W ocenie Sądu II instancji fakt, iż kluczowe dla rozstrzygnięcia sprawy okoliczności były już znane w dacie wezwania ubezpieczyciela do zapłaty i zostały potwierdzone na etapie postępowania sądowego, w tym na podstawie ustaleń dokonanych w postępowaniu likwidacyjnym, przemawiało za ustaleniem daty wymagalności przyznanego powodowi świadczenia na dzień 6 lutego 2015 roku, zgodnie z żądaniem pozwu.

Sąd Okręgowy nie uwzględnił roszczenia w zakresie dochodzonego odszkodowania, bowiem było ono wykazywane kserokopiami dokumentów, które nie były potwierdzone za zgodność z oryginałem, zatem nie stanowią dowodów w świetle przepisów Kodeksu postępowania cywilnego.

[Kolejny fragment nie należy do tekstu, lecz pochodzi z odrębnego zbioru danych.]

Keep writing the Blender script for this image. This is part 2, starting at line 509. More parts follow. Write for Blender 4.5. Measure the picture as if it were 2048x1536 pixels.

Powyższe skutkowało częściowym uwzględnieniem apelacji, na podstawie art. 368 § 1 k.p.c. i oddaleniem apelacji w pozostałym zakresie na podstawie art. 385 k.p.c.

O kosztach postępowania apelacyjnego orzeczono na podstawie art. 108 § 2 kpc, ustalając proporcje w jakich powód wygrał proces, na co miał wpływ ostateczny jego wynik, na który miało wpływ rozstrzygnięcie apelacji.